It begins with wood. The wood panels I paint on are composed of maple plywood and a pine frame. I order most of my panels from my (almost) twin brother Lucas, who has set up shop selling panels (www.oddjobpanels.com). The first step is to stain the panel and coat it with a couple of layers of polycrylic.

The said almost twin brother, Lucas.

Next comes the dream phase. I get out my sketchbook and draw little sketches of the planned painting, figuring out the overall composition. “Stay loose,” I tell myself, for this is not the time to sweat the details.

After sketching out a general direction that I like for the painting, I start with a workers. I lay a piece of watercolor paper on top of the panel and begin to draw the shape of the workers, using reference photos and my little sketch to get the scale and posture right.

Once the drawing looks right, I fetch my trusty X-acto knife and cut the character out. Using the cutout to get the correct perspective and scale, I then lightly sketch in the background using a white china marker.

Now it’s time to cover the workers in torn pieces of brown kraft paper. I use PVA, a book binding glue that is acid-free and very sticky, both for the collage process and for the later step where I glue the workers onto the panel.

After the workers are entirely covered, I put them aside to dry and get to work painting the background. I only use three tubes of acrylic paint when I paint The Jobs of Yesteryear: mars black, titanium white, and unbleached titanium. For these three hues, I mix all of the wonderful warm grays I can dream up.
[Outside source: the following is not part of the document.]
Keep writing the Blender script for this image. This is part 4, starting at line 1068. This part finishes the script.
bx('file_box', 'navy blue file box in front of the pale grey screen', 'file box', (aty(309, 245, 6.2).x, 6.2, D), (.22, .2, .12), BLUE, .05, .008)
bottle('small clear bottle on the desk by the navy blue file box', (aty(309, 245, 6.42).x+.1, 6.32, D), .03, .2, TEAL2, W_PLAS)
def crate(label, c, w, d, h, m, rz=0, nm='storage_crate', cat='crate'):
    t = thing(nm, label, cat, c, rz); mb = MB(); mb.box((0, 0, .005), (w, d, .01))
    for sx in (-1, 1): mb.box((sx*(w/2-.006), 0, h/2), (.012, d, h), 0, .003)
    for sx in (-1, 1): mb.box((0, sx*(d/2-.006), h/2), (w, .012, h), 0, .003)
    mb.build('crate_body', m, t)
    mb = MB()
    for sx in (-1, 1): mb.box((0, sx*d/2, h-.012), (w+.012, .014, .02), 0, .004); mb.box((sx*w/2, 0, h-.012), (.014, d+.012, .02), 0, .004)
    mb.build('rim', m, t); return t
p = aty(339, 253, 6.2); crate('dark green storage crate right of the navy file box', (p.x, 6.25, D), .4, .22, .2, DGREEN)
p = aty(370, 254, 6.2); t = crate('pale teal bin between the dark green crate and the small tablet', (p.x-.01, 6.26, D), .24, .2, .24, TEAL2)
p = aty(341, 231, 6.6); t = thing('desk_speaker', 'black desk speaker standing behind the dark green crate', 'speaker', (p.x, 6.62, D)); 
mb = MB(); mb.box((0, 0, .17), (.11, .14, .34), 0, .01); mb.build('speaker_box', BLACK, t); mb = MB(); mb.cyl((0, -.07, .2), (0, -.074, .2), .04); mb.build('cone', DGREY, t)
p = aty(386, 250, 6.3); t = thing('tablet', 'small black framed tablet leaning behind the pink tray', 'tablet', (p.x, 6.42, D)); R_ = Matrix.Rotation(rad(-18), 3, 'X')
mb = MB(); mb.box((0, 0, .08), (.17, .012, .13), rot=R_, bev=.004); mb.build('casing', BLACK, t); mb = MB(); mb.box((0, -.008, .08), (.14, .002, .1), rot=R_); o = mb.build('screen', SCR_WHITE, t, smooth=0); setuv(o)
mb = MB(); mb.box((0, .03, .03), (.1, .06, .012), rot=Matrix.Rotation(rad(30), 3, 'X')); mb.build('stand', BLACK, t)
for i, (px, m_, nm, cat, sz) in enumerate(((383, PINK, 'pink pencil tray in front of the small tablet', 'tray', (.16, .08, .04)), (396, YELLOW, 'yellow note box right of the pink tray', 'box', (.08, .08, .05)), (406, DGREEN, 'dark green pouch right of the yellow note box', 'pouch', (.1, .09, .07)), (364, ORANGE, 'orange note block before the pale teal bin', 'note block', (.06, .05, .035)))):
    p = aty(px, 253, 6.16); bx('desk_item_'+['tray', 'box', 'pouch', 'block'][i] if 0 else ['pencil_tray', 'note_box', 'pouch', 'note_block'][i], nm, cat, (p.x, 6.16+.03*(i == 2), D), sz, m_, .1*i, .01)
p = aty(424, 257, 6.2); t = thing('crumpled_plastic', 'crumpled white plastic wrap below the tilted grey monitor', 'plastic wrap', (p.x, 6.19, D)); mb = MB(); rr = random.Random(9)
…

Once the background is in ship shape, it’s time to trim the excess paper off the workers and paint them up. I trim from the back where I can carefully follow the shape of my cutout drawing. What’s left when I flip it back over is the silhouetted shape of the worker I drew, but now covered in a nice brown tone and subtle torn-edge texture. I paint in the details of the workers, their lifeless silhouettes coming to life in full regalia, long pants and all. Almost there!

The last step is to glue the worker onto the background I’ve painted. I shplurp out some PVA, quickly cover the entire back of the collaged figures, and swiftly flip the workers over into place on the wood panel. Speed is necessary as I need to get them in place before the glue has a chance to set. Go go go!

Once this technical hurdle is overcome, I put the painting back on the easel and give it a looky-loo. I’ll add shadows and any other finishing touches my eye decides on before cutting out a little TV and pasting it into the corner for my signature. Then it’s time for a victory dance! Hooray, hoorah, la-dee-dah! Another painting in the books!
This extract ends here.